* _Data section_

***

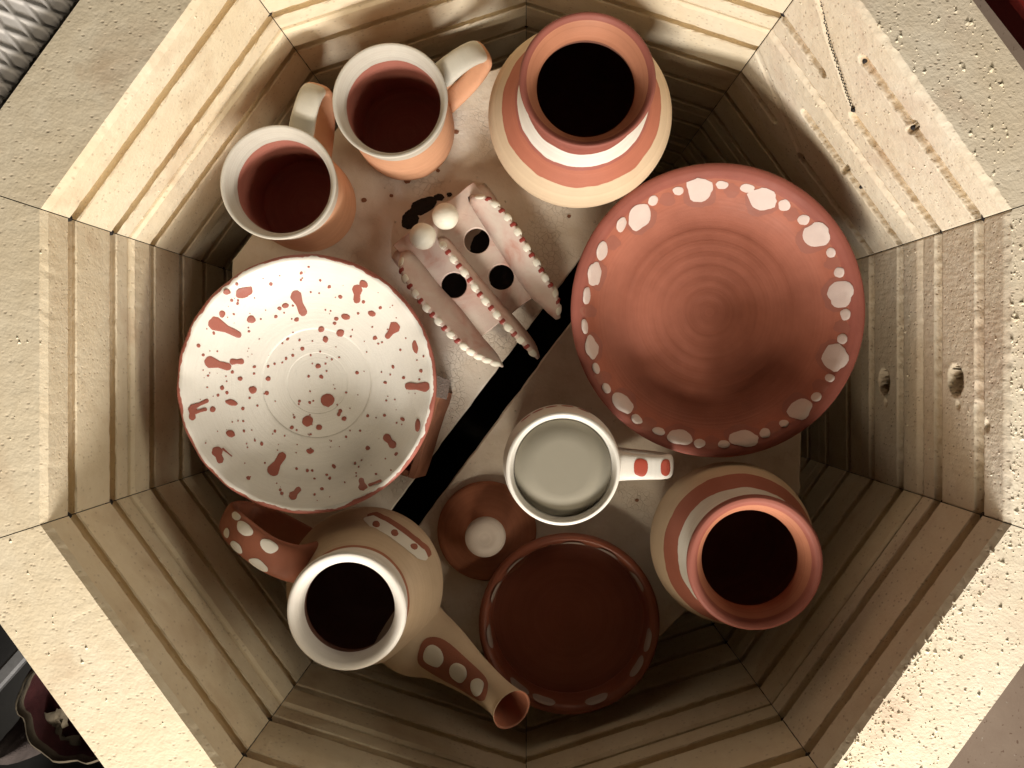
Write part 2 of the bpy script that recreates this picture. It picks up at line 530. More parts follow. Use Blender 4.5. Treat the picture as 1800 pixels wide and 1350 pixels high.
# crumbs broken off the worn bricks, lying on the rim and stuck to the face
def crumbs(spots):
    v, f = [], []
    rnd = random.Random(5)
    for (c, nrm, s) in spots:
        t1 = nrm.orthogonal().normalized(); t2 = nrm.cross(t1)
        b = len(v)
        ring = []
        for k in range(5):
            a = 2 * PI * k / 5 + rnd.random()
            ring.append(c + (t1 * math.cos(a) + t2 * math.sin(a)) * s * rnd.uniform(0.6, 1.2) - nrm * 0.0003)
        v += [tuple(x) for x in ring] + [tuple(c + nrm * s * rnd.uniform(0.5, 0.9) + t1 * s * rnd.uniform(-0.3, 0.3))]
        f += [(b + k, b + (k + 1) % 5, b + 5) for k in range(5)]
    return v, f
rnd = random.Random(11)
spots = []
for k, cnt in ((0, 420), (9, 620), (1, 260), (8, 40), (6, 40), (5, 30)):
    out, al = side_axes(k)
    for _ in range(cnt):
        e = rnd.random()
        if k in (0, 9) and rnd.random() < 0.55: D = abs(rnd.gauss(0, 0.010)) + 0.002
        else: D = 0.002 + e * (THK - 0.004)
        s = rnd.uniform(-0.98, 0.98)
        c = out * (R0 + D) + al * (s * (R0 + D) * T18)
        sz = min(0.0006 + rnd.expovariate(1 / 0.0004), 0.0024)
        spots.append((Vector((c.x, c.y, 0.0)), Vector((0, 0, 1)), sz))
for k, cnt in ((0, 240), (1, 240), (4, 60)):
    out, al = side_axes(k)
    for _ in range(cnt):
        z = -rnd.uniform(0.004, 0.21)
        zz = (-z) % CH
        if min(abs(zz - g) for g in GROOVES) < 0.009: continue
        if k == 0 and abs(zz - 0.064) < 0.016: continue
        s = rnd.uniform(-0.97, 0.97)
        c = out * (R0 - 0.0004 - (0.0022 if z < -CH else 0)) + al * (s * R0 * T18)
        spots.append((Vector((c.x, c.y, z)), -out, min(0.0004 + rnd.expovariate(1 / 0.00022), 0.0013)))
v, f = crumbs(spots)
o = child('brick_crumbs', v, f, CRUMB, kiln, smooth=False); o['kind'] = 'stuff'

# ------------------------------------------------------------------ shelves
def shelf_mat():
    m = M('kiln_wash', 0.85, 0.25)
    co = m.coord('Position')
    n1 = m.noise(co, 14, 5, 0.6)
    c = m.ramp(n1, [(0.30, (0.58, 0.49, 0.40)), (0.50, (0.70, 0.63, 0.54)), (0.68, (0.79, 0.745, 0.68))])
    n3 = m.noise(co, 70, 4, 0.7)
    c = m.mix(m.ramp(n3, [(0.58, 0.0), (0.8, 0.3)]), c, (0.45, 0.30, 0.20))
    wv = m.n('ShaderNodeMapping'); m.l(co, wv.inputs[0])
    ds = m.n('ShaderNodeVectorMath', _operation='ADD')
    nn = m.n('ShaderNodeTexNoise', Scale=130.0); m.l(co, nn.inputs['Vector'])
    sc_ = m.n('ShaderNodeVectorMath', _operation='SCALE'); m.l(nn.outputs['Color'], sc_.inputs[0]); sc_.inputs['Scale'].default_value = 0.006
    m.l(co, ds.inputs[0]); m.l(sc_.outputs[0], ds.inputs[1])
    vo = m.n('ShaderNodeTexVoronoi', Scale=210.0, _feature='DISTANCE_TO_EDGE'); m.l(ds.outputs[0], vo.inputs['Vector'])
    crack = m.math('MULTIPLY', m.ramp(vo.outputs['Distance'], [(0.01, 1.0), (0.05, 0.0)]), m.ramp(m.noise(co, 22, 2, 0.5), [(0.50, 0.0), (0.62, 1.0)]))
    c = m.mix(m.math('MULTIPLY', crack, 0.16), c, (0.22, 0.13, 0.08))
    m.color(c)
    h = m.math('SUBTRACT', m.math('ADD', m.math('MULTIPLY', m.noise(co, 45, 5, 0.65), 0.8), m.math('MULTIPLY', m.noise(co, 400, 3, 0.6), 0.15)), m.math('MULTIPLY', crack, 0.2))
    m.bump(h, 0.0016)
    return m.m
m_shelf = shelf_mat()
SH = 0.715                     # distance camera - shelf top
ZS = CAMZ - SH
def slab(name, pts, ztop, thk, mat, parent=None, bev=0.0015, origin=None, label=None, cat=None):
    """flat plate with a bevelled, slightly ragged outline"""
    res = []
    n = len(pts)
    for i in range(n):
        a, b = Vector(pts[i]), Vector(pts[(i + 1) % n])
        m_ = max(1, int((b - a).length / 0.006))
        for k in range(m_):
            p = a.lerp(b, k / m_); t = (b - a).normalized(); q = Vector((-t.y, t.x))
            if k > 0: p = p + q * (nz(p.x * 90, p.y * 90, thk) * 0.0009)
            res.append(p)
    c = sum(res, Vector((0, 0))) / len(res)
    N = len(res)
    def ring(off, z): return [(p.x + (c.x - p.x) * off / max((c - p).length, 1e-6), p.y + (c.y - p.y) * off / max((c - p).length, 1e-6), z) for p in res]
    v = ring(bev, ztop) + ring(0, ztop - bev) + ring(0, ztop - thk + bev) + ring(bev, ztop - thk)
    f = [tuple(range(N)), tuple(range(3 * N, 4 * N))[::-1]]
    for r in range(3):
        for i in range(N):
            j = (i + 1) % N
            f.append((r * N + i, (r + 1) * N + i, (r + 1) * N + j, r * N + j))
    o = obj(name, v, f, mat, parent, origin=origin or (c.x, c.y, ztop - thk), smooth=False)
    fix_normals(o)
    if label: tag(o, label, cat, 'half shelves in the kiln')
    return o
def pol(a, r): return (r * math.cos(math.radians(a)), r * math.sin(math.radians(a)))
ul_edge = [P(x, y, SH).to_2d() for x, y in ((1122, 318), (655, 940))]
ul = [ul_edge[0], pol(89, 0.267), pol(125, 0.267), pol(160, 0.270), pol(163, 0.266), pol(197, 0.266), pol(228, 0.262), ul_edge[1]]
shelf_ul = slab('kiln_shelf', ul, ZS, 0.016, m_shelf, label='white washed half shelf, cracked, under the two peach mugs and the finned holder', cat='shelf')
lr_edge = [P(x, y, SH).to_2d() for x, y in ((1172, 340), (700, 972))]
lr = [lr_edge[1], P(760, 1105, SH).to_2d(), P(905, 1180, SH).to_2d(), P(1163, 1120, SH).to_2d(), P(1408, 868, SH).to_2d(), P(1414, 480, SH).to_2d(), P(1250, 300, SH).to_2d(), lr_edge[0]]
shelf_lr = slab('kiln_shelf', lr, ZS - 0.002, 0.016, m_shelf, label='dim half shelf under the white mug, the large plate and the lid', cat='shelf')
ZL = ZS - 0.002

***

Quote, please, every line of the material above from its start through the line that has "o = child('brick_crumbs', v, f, CRUMB, kiln, smooth=False);", reproducing the words exactly and dropping any images.

Write part 2 of the bpy script that recreates this picture. It picks up at line 530. More parts follow. Use Blender 4.5. Treat the picture as 1800 pixels wide and 1350 pixels high.
# crumbs broken off the worn bricks, lying on the rim and stuck to the face
def crumbs(spots):
    v, f = [], []
    rnd = random.Random(5)
    for (c, nrm, s) in spots:
        t1 = nrm.orthogonal().normalized(); t2 = nrm.cross(t1)
        b = len(v)
        ring = []
        for k in range(5):
            a = 2 * PI * k / 5 + rnd.random()
            ring.append(c + (t1 * math.cos(a) + t2 * math.sin(a)) * s * rnd.uniform(0.6, 1.2) - nrm * 0.0003)
        v += [tuple(x) for x in ring] + [tuple(c + nrm * s * rnd.uniform(0.5, 0.9) + t1 * s * rnd.uniform(-0.3, 0.3))]
        f += [(b + k, b + (k + 1) % 5, b + 5) for k in range(5)]
    return v, f
rnd = random.Random(11)
spots = []
for k, cnt in ((0, 420), (9, 620), (1, 260), (8, 40), (6, 40), (5, 30)):
    out, al = side_axes(k)
    for _ in range(cnt):
        e = rnd.random()
        if k in (0, 9) and rnd.random() < 0.55: D = abs(rnd.gauss(0, 0.010)) + 0.002
        else: D = 0.002 + e * (THK - 0.004)
        s = rnd.uniform(-0.98, 0.98)
        c = out * (R0 + D) + al * (s * (R0 + D) * T18)
        sz = min(0.0006 + rnd.expovariate(1 / 0.0004), 0.0024)
        spots.append((Vector((c.x, c.y, 0.0)), Vector((0, 0, 1)), sz))
for k, cnt in ((0, 240), (1, 240), (4, 60)):
    out, al = side_axes(k)
    for _ in range(cnt):
        z = -rnd.uniform(0.004, 0.21)
        zz = (-z) % CH
        if min(abs(zz - g) for g in GROOVES) < 0.009: continue
        if k == 0 and abs(zz - 0.064) < 0.016: continue
        s = rnd.uniform(-0.97, 0.97)
        c = out * (R0 - 0.0004 - (0.0022 if z < -CH else 0)) + al * (s * R0 * T18)
        spots.append((Vector((c.x, c.y, z)), -out, min(0.0004 + rnd.expovariate(1 / 0.00022), 0.0013)))
v, f = crumbs(spots)
o = child('brick_crumbs', v, f, CRUMB, kiln, smooth=False); o['kind'] = 'stuff'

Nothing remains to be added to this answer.